*Set problem*. Print, word for word, every line from the beginning of the listing up to and including the line with "scene.camera = cam". Pictures are to be excluded.
━━━━━━━━━━
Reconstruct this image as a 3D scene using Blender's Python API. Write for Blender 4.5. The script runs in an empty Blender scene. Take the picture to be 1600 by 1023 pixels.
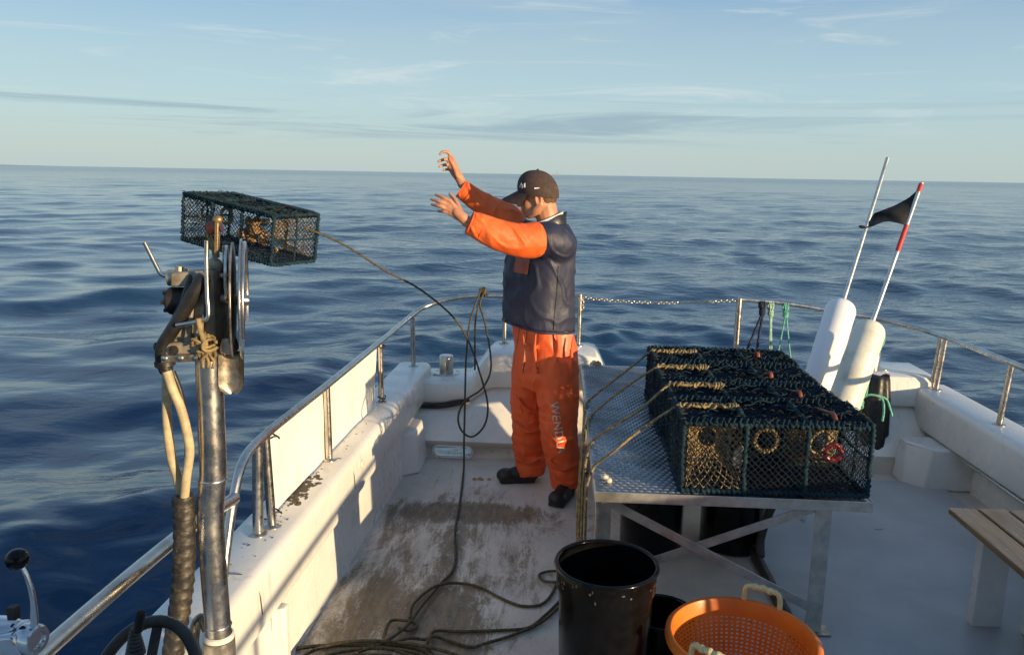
import bpy, bmesh, math, random
import numpy as np
from mathutils import Vector, Matrix, noise
from mathutils.bvhtree import BVHTree

R_ = math.radians
scene = bpy.context.scene
COL = scene.collection

# ---------------------------------------------------------------- camera
CAM_H = 1.78                       # eye height above the deck (deck is z = 0)
PITCH, ROLL, FPX = R_(10.8), R_(1.0), 1256.0
fw = Vector((0, math.cos(PITCH), -math.sin(PITCH)))
u0 = Vector((0, math.sin(PITCH), math.cos(PITCH)))
r0 = Vector((1, 0, 0))
RT = r0 * math.cos(ROLL) + u0 * math.sin(ROLL)
UP = u0 * math.cos(ROLL) - r0 * math.sin(ROLL)
cam_d = bpy.data.cameras.new('camera')
cam_d.sensor_width = 36.0
cam_d.lens = FPX / 1600 * 36
cam_d.clip_start, cam_d.clip_end = 0.05, 90000
cam = bpy.data.objects.new('camera', cam_d)
COL.objects.link(cam)
M3 = Matrix((RT, UP, -fw)).transposed()
cam.matrix_world = Matrix.Translation((0, 0, CAM_H)) @ M3.to_4x4()
scene.camera = cam

# ---------------------------------------------------------------- light
SUN_EL = R_(6.5)
SUN = Vector((0.755 * math.cos(SUN_EL), -0.655 * math.cos(SUN_EL), math.sin(SUN_EL))).normalized()
sun_d = bpy.data.lights.new('sun', 'SUN')
sun_d.energy = 5.0
sun_d.angle = R_(0.55)
sun_d.color = (1.0, 0.75, 0.44)
sun = bpy.data.objects.new('sun', sun_d)
COL.objects.link(sun)
sun.rotation_euler = SUN.to_track_quat('Z', 'Y').to_euler()

world = bpy.data.worlds.new('World')
scene.world = world
world.use_nodes = True


SEED_B, SEED_C = 1.3, 0.6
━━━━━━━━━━
*Complete output*.
Reconstruct this image as a 3D scene using Blender's Python API. Write for Blender 4.5. The script runs in an empty Blender scene. Take the picture to be 1600 by 1023 pixels.
import bpy, bmesh, math, random
import numpy as np
from mathutils import Vector, Matrix, noise
from mathutils.bvhtree import BVHTree

R_ = math.radians
scene = bpy.context.scene
COL = scene.collection

# ---------------------------------------------------------------- camera
CAM_H = 1.78                       # eye height above the deck (deck is z = 0)
PITCH, ROLL, FPX = R_(10.8), R_(1.0), 1256.0
fw = Vector((0, math.cos(PITCH), -math.sin(PITCH)))
u0 = Vector((0, math.sin(PITCH), math.cos(PITCH)))
r0 = Vector((1, 0, 0))
RT = r0 * math.cos(ROLL) + u0 * math.sin(ROLL)
UP = u0 * math.cos(ROLL) - r0 * math.sin(ROLL)
cam_d = bpy.data.cameras.new('camera')
cam_d.sensor_width = 36.0
cam_d.lens = FPX / 1600 * 36
cam_d.clip_start, cam_d.clip_end = 0.05, 90000
cam = bpy.data.objects.new('camera', cam_d)
COL.objects.link(cam)
M3 = Matrix((RT, UP, -fw)).transposed()
cam.matrix_world = Matrix.Translation((0, 0, CAM_H)) @ M3.to_4x4()
scene.camera = cam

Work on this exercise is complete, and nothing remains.